In Quantum Electrodynamics or the Standard Model, when the frequency of a photon is extremely high pairs of non-photons can be produced (e.g. an electron and a positron). These pairs can go their separate ways, or mutually annihilate into a high-frequency photon. As the local energy-density increases we get more and more high energy photons, electron/positron pairs, and possibly other types of particles, all potentially existing locally for brief periods. To sort this out we use a mathematical procedure called perturbative renormalization, which essentially lets us declare some of these possible high energy interactions to be "marginal" or "irrelevant" to the physical system under study. This works very well in predicting experimental results up to very high energies.

General Relativity (GR) is a classical field theory. For decades relativists have worked with perturbatively renormalized gravity, which fixes a metric on a static spacetime background, and treats any perturbations of that metric (e.g. by the movement of a gravitational wave through the spacetime) much the same as we do with electromagnetism: a classical gravitational wave can be represented as a number of gravitons each with its own intrinsic frequency that determines the strength of the gravitational interaction it carries. Gravitons participate in all-or-nothing interactions that localize them.
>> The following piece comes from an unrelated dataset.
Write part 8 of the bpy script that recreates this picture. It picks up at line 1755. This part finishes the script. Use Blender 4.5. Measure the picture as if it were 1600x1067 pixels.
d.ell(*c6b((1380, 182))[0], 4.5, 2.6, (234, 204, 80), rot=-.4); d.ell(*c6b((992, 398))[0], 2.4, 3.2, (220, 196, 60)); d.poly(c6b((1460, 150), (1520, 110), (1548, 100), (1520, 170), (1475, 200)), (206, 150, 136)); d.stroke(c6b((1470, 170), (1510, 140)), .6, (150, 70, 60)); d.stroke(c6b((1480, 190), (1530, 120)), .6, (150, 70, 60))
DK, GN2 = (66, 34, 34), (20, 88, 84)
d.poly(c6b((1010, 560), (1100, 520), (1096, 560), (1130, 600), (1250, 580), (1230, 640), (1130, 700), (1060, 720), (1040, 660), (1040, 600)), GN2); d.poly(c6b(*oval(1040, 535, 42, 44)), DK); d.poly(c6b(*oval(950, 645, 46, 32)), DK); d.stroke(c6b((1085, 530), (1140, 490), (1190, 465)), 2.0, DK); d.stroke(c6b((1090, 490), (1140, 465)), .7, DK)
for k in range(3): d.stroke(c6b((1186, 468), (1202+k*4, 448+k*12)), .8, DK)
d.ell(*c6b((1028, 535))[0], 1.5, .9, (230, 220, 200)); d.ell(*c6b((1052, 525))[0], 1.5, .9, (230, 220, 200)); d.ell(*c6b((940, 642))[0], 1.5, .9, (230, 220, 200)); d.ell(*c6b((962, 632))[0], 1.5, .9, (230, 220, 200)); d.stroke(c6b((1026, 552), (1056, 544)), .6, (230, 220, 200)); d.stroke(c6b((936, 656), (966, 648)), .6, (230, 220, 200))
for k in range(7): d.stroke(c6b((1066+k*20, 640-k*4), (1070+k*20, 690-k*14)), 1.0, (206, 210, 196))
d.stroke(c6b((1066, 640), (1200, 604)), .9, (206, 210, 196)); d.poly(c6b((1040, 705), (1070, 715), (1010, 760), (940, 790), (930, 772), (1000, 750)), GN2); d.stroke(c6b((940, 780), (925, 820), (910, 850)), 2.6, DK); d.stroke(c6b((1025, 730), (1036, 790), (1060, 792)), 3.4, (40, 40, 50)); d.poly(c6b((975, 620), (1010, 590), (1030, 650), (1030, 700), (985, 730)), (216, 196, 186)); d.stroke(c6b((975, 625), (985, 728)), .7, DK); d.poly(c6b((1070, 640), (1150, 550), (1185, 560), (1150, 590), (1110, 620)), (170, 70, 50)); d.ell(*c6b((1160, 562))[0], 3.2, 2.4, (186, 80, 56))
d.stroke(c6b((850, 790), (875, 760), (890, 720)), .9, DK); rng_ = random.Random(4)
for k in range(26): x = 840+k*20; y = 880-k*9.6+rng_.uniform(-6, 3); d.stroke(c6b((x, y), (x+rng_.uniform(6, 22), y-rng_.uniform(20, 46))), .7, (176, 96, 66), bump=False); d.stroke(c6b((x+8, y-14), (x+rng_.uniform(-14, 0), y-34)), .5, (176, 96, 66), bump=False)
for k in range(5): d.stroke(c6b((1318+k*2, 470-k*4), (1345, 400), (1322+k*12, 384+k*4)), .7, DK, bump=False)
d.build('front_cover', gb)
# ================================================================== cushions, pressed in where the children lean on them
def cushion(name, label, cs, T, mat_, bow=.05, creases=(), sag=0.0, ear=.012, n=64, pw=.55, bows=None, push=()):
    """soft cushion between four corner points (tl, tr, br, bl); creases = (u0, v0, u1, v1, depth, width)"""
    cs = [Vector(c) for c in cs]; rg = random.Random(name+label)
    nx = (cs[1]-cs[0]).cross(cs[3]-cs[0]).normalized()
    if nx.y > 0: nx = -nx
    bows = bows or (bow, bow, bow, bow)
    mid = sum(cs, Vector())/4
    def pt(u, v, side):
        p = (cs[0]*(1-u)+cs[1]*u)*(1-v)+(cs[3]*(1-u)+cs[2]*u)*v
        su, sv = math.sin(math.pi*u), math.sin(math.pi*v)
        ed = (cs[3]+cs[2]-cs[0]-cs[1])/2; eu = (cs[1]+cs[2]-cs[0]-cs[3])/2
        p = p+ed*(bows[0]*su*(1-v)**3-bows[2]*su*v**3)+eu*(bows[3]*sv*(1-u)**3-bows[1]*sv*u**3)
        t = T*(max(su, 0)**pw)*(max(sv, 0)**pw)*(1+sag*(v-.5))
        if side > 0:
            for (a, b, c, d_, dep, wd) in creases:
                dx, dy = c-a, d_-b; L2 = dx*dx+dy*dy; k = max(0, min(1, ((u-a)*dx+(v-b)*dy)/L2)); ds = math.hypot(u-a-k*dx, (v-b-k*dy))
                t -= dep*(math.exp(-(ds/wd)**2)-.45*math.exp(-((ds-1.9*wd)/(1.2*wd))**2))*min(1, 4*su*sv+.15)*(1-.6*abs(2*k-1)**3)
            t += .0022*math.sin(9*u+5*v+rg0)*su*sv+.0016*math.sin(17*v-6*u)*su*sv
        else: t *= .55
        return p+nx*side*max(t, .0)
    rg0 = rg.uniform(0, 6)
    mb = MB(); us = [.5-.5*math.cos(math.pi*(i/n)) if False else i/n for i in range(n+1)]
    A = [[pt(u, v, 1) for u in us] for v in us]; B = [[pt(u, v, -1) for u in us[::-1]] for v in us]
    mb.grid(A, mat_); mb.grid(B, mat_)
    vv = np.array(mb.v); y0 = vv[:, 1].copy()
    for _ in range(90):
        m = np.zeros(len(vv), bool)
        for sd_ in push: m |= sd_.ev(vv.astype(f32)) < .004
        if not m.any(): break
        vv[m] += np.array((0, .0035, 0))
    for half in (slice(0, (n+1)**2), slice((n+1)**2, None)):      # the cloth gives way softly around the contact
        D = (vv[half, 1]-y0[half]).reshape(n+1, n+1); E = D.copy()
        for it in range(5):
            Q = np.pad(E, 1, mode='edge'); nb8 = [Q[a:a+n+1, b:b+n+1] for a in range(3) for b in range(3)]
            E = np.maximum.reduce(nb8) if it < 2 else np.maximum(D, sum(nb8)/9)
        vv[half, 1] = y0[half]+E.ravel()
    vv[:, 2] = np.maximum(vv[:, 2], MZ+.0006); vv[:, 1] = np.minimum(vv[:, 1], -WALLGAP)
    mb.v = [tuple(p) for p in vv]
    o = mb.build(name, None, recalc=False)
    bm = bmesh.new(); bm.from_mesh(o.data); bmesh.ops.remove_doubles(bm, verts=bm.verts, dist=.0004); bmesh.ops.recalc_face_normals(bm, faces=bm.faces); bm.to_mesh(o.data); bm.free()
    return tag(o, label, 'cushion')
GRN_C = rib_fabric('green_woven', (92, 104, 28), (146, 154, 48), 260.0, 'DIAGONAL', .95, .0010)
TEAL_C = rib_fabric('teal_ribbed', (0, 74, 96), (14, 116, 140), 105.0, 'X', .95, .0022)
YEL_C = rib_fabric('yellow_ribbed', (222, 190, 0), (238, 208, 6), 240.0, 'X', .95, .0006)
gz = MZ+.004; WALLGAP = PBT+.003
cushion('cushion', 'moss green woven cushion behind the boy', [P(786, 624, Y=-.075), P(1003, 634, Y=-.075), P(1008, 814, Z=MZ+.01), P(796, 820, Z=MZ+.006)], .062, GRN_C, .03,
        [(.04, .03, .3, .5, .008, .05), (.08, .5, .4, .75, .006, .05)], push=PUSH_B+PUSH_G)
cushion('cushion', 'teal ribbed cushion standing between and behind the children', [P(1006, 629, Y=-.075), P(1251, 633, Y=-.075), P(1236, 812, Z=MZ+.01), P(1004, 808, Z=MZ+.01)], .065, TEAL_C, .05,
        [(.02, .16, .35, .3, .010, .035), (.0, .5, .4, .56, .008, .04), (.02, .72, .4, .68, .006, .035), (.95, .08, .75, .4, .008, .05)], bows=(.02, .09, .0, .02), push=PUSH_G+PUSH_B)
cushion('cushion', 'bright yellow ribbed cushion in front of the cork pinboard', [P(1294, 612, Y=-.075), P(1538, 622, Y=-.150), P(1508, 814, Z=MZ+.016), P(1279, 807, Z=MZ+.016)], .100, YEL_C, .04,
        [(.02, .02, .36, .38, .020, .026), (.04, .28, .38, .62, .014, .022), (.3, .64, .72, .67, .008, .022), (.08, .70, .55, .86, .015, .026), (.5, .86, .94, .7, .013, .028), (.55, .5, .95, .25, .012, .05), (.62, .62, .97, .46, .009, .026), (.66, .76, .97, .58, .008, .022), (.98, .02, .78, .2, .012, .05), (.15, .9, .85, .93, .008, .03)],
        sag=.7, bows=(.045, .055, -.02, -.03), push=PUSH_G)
There's a crucial point here though. Photons are a boson with spin 1, so they do not attract or repel or really interact at all with one another directly; they also do not electromagnetically attract electrons or positrons or other matter that feels the electromagnetic interaction; photons themselves have no electromagnetic charge. Gravitons are a boson with spin 2, so they attract like charge and repel unlike charge; they also carry a gravitational charge themselves. The whole particle zoo of the Standard Model has like gravitational charge, and so would only interact with one of the two possible charges of graviton in perturbatively quantized gravity; the other charge of graviton would be pushed away to infinity by the field content of the Standard Model (and also by the gravitons produced when the perturbations of the fields of the Standard Model propagate through the universe, and also by the gravitons produced when gravitons propagate through the universe).

Consequently at very high gravitational energies, we have to do more and more renormalization to deal with the production of gravitons as daughter products in a process similar to pair production at very high electromagnetic energies. Unfortunately, perturbative renormalization eventually breaks down as a procedure, and so we cannot declare possible interactions as "marginal" or "irrelevant". Moreover, we haven't yet discovered a non-perturbative renormalization procedure that would let us keep calculations of gravitational interactions at high energies tractable.

However, perturbative renormalizaiton works very well even some way inside the horizons of massive black holes; the breakdown happens close to the (classical) singularity. It also works very well when looking into the distant past of the universe, however in the extremely hot dense phase of the universe it also breaks down due to perturbative non-renormalizability. Thus at low energies, below the energy at which renormalization breaks down, perturbatively quantized gravity is a perfectly good effective field theory of Einsteinian gravity.

Detecting a single graviton is not plausible at our level of technology, but the detection or non-detection would say very little about the utility of the theory. The Higgs interaction described by a quantum field was useful (in that it corresponded well with experiments) for half a century before the Higgs boson (which has spin 0) was detected.

General Relativity does not restrict us to quantizing perturbations of the metric, however. There are other quantizations of the mathematical objects in General Relativity which are significantly different than the approach outlined above, and have their own advantages and drawbacks.